═══ Stored records

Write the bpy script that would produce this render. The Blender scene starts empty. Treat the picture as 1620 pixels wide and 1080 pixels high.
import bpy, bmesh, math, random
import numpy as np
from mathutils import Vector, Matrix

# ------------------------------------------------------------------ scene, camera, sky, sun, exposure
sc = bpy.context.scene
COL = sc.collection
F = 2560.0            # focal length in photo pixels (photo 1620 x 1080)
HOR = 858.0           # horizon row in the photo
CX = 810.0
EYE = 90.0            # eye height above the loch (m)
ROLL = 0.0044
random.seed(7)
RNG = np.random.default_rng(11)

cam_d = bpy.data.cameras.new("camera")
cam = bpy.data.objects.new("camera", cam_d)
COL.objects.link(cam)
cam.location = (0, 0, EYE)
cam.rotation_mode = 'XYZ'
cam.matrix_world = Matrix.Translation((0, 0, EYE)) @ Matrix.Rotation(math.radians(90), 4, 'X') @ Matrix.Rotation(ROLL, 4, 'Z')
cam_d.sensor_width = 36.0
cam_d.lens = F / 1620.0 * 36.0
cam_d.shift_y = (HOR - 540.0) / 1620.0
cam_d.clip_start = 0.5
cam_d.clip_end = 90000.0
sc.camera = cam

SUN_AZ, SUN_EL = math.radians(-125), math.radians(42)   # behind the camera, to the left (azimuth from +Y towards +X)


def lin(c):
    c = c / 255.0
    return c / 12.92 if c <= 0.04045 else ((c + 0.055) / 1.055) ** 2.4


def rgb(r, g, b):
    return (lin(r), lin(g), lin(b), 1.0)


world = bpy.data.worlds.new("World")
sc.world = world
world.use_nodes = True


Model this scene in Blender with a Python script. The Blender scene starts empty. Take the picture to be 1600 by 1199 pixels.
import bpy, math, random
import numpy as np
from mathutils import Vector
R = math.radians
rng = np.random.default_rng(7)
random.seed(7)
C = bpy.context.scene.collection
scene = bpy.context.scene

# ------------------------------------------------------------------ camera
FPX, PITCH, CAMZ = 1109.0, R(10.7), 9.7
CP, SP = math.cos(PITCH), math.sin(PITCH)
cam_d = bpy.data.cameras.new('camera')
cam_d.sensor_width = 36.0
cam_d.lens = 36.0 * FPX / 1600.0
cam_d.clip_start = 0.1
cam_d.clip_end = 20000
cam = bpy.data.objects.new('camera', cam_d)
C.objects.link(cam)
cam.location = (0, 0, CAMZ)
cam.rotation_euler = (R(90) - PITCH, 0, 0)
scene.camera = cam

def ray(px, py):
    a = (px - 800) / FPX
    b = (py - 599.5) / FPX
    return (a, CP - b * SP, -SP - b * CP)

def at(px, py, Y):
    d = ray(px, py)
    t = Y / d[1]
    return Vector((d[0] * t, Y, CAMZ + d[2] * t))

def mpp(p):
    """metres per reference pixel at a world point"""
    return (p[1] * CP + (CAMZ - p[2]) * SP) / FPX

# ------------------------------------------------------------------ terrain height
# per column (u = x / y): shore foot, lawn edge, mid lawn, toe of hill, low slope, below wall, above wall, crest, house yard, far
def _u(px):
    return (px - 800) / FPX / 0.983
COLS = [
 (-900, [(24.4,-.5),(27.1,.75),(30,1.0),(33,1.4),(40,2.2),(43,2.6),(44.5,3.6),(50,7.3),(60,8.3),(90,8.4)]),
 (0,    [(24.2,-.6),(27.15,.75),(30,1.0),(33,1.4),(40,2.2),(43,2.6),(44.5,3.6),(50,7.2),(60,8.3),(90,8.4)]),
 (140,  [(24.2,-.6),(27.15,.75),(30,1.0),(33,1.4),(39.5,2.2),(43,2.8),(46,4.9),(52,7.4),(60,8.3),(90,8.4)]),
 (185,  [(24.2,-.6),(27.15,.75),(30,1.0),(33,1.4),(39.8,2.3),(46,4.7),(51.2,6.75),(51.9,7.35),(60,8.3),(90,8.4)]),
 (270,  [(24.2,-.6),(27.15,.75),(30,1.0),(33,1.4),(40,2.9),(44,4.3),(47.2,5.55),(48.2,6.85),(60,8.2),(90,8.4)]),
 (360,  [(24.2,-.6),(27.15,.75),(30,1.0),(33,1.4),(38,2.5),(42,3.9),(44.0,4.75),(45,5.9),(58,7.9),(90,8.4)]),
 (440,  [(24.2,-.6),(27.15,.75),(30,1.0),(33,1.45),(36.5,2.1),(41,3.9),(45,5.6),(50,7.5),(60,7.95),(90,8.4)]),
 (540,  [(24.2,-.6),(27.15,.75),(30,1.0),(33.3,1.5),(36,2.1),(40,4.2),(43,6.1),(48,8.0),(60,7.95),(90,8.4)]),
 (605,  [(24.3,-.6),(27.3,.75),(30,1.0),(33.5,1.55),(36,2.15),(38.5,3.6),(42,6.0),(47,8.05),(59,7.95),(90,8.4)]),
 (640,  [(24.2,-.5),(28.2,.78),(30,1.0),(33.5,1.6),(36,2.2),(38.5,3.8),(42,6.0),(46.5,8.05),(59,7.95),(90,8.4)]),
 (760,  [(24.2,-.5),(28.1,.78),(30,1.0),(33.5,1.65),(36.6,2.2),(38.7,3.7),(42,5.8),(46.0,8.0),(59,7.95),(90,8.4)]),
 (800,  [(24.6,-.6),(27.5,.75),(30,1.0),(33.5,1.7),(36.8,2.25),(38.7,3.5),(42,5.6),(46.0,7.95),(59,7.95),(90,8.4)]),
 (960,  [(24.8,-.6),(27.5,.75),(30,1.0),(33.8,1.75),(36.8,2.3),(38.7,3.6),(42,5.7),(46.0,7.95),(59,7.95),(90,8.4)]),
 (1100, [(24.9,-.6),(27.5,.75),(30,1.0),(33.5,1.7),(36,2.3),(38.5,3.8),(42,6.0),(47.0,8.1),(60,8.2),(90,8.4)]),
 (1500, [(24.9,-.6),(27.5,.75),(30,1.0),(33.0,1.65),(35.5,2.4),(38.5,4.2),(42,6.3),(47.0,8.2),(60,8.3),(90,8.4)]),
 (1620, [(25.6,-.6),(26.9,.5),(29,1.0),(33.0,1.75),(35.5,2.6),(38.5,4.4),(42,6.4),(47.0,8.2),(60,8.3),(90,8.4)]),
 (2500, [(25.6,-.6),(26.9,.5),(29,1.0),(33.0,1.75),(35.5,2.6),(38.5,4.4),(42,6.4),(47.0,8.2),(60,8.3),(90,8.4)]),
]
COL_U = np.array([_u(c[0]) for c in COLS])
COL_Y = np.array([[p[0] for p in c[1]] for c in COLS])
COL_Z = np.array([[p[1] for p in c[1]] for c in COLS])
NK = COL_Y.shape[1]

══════

[Exercise brief] Print the material above once more, exactly.

[Correct result]
Write the bpy script that would produce this render. The Blender scene starts empty. Treat the picture as 1620 pixels wide and 1080 pixels high.
import bpy, bmesh, math, random
import numpy as np
from mathutils import Vector, Matrix

# ------------------------------------------------------------------ scene, camera, sky, sun, exposure
sc = bpy.context.scene
COL = sc.collection
F = 2560.0            # focal length in photo pixels (photo 1620 x 1080)
HOR = 858.0           # horizon row in the photo
CX = 810.0
EYE = 90.0            # eye height above the loch (m)
ROLL = 0.0044
random.seed(7)
RNG = np.random.default_rng(11)

cam_d = bpy.data.cameras.new("camera")
cam = bpy.data.objects.new("camera", cam_d)
COL.objects.link(cam)
cam.location = (0, 0, EYE)
cam.rotation_mode = 'XYZ'
cam.matrix_world = Matrix.Translation((0, 0, EYE)) @ Matrix.Rotation(math.radians(90), 4, 'X') @ Matrix.Rotation(ROLL, 4, 'Z')
cam_d.sensor_width = 36.0
cam_d.lens = F / 1620.0 * 36.0
cam_d.shift_y = (HOR - 540.0) / 1620.0
cam_d.clip_start = 0.5
cam_d.clip_end = 90000.0
sc.camera = cam

SUN_AZ, SUN_EL = math.radians(-125), math.radians(42)   # behind the camera, to the left (azimuth from +Y towards +X)


def lin(c):
    c = c / 255.0
    return c / 12.92 if c <= 0.04045 else ((c + 0.055) / 1.055) ** 2.4


def rgb(r, g, b):
    return (lin(r), lin(g), lin(b), 1.0)


world = bpy.data.worlds.new("World")
sc.world = world
world.use_nodes = True


Model this scene in Blender with a Python script. The Blender scene starts empty. Take the picture to be 1600 by 1199 pixels.
import bpy, math, random
import numpy as np
from mathutils import Vector
R = math.radians
rng = np.random.default_rng(7)
random.seed(7)
C = bpy.context.scene.collection
scene = bpy.context.scene

# ------------------------------------------------------------------ camera
FPX, PITCH, CAMZ = 1109.0, R(10.7), 9.7
CP, SP = math.cos(PITCH), math.sin(PITCH)
cam_d = bpy.data.cameras.new('camera')
cam_d.sensor_width = 36.0
cam_d.lens = 36.0 * FPX / 1600.0
cam_d.clip_start = 0.1
cam_d.clip_end = 20000
cam = bpy.data.objects.new('camera', cam_d)
C.objects.link(cam)
cam.location = (0, 0, CAMZ)
cam.rotation_euler = (R(90) - PITCH, 0, 0)
scene.camera = cam

def ray(px, py):
    a = (px - 800) / FPX
    b = (py - 599.5) / FPX
    return (a, CP - b * SP, -SP - b * CP)

def at(px, py, Y):
    d = ray(px, py)
    t = Y / d[1]
    return Vector((d[0] * t, Y, CAMZ + d[2] * t))

def mpp(p):
    """metres per reference pixel at a world point"""
    return (p[1] * CP + (CAMZ - p[2]) * SP) / FPX

# ------------------------------------------------------------------ terrain height
# per column (u = x / y): shore foot, lawn edge, mid lawn, toe of hill, low slope, below wall, above wall, crest, house yard, far
def _u(px):
    return (px - 800) / FPX / 0.983
COLS = [
 (-900, [(24.4,-.5),(27.1,.75),(30,1.0),(33,1.4),(40,2.2),(43,2.6),(44.5,3.6),(50,7.3),(60,8.3),(90,8.4)]),
 (0,    [(24.2,-.6),(27.15,.75),(30,1.0),(33,1.4),(40,2.2),(43,2.6),(44.5,3.6),(50,7.2),(60,8.3),(90,8.4)]),
 (140,  [(24.2,-.6),(27.15,.75),(30,1.0),(33,1.4),(39.5,2.2),(43,2.8),(46,4.9),(52,7.4),(60,8.3),(90,8.4)]),
 (185,  [(24.2,-.6),(27.15,.75),(30,1.0),(33,1.4),(39.8,2.3),(46,4.7),(51.2,6.75),(51.9,7.35),(60,8.3),(90,8.4)]),
 (270,  [(24.2,-.6),(27.15,.75),(30,1.0),(33,1.4),(40,2.9),(44,4.3),(47.2,5.55),(48.2,6.85),(60,8.2),(90,8.4)]),
 (360,  [(24.2,-.6),(27.15,.75),(30,1.0),(33,1.4),(38,2.5),(42,3.9),(44.0,4.75),(45,5.9),(58,7.9),(90,8.4)]),
 (440,  [(24.2,-.6),(27.15,.75),(30,1.0),(33,1.45),(36.5,2.1),(41,3.9),(45,5.6),(50,7.5),(60,7.95),(90,8.4)]),
 (540,  [(24.2,-.6),(27.15,.75),(30,1.0),(33.3,1.5),(36,2.1),(40,4.2),(43,6.1),(48,8.0),(60,7.95),(90,8.4)]),
 (605,  [(24.3,-.6),(27.3,.75),(30,1.0),(33.5,1.55),(36,2.15),(38.5,3.6),(42,6.0),(47,8.05),(59,7.95),(90,8.4)]),
 (640,  [(24.2,-.5),(28.2,.78),(30,1.0),(33.5,1.6),(36,2.2),(38.5,3.8),(42,6.0),(46.5,8.05),(59,7.95),(90,8.4)]),
 (760,  [(24.2,-.5),(28.1,.78),(30,1.0),(33.5,1.65),(36.6,2.2),(38.7,3.7),(42,5.8),(46.0,8.0),(59,7.95),(90,8.4)]),
 (800,  [(24.6,-.6),(27.5,.75),(30,1.0),(33.5,1.7),(36.8,2.25),(38.7,3.5),(42,5.6),(46.0,7.95),(59,7.95),(90,8.4)]),
 (960,  [(24.8,-.6),(27.5,.75),(30,1.0),(33.8,1.75),(36.8,2.3),(38.7,3.6),(42,5.7),(46.0,7.95),(59,7.95),(90,8.4)]),
 (1100, [(24.9,-.6),(27.5,.75),(30,1.0),(33.5,1.7),(36,2.3),(38.5,3.8),(42,6.0),(47.0,8.1),(60,8.2),(90,8.4)]),
 (1500, [(24.9,-.6),(27.5,.75),(30,1.0),(33.0,1.65),(35.5,2.4),(38.5,4.2),(42,6.3),(47.0,8.2),(60,8.3),(90,8.4)]),
 (1620, [(25.6,-.6),(26.9,.5),(29,1.0),(33.0,1.75),(35.5,2.6),(38.5,4.4),(42,6.4),(47.0,8.2),(60,8.3),(90,8.4)]),
 (2500, [(25.6,-.6),(26.9,.5),(29,1.0),(33.0,1.75),(35.5,2.6),(38.5,4.4),(42,6.4),(47.0,8.2),(60,8.3),(90,8.4)]),
]
COL_U = np.array([_u(c[0]) for c in COLS])
COL_Y = np.array([[p[0] for p in c[1]] for c in COLS])
COL_Z = np.array([[p[1] for p in c[1]] for c in COLS])
NK = COL_Y.shape[1]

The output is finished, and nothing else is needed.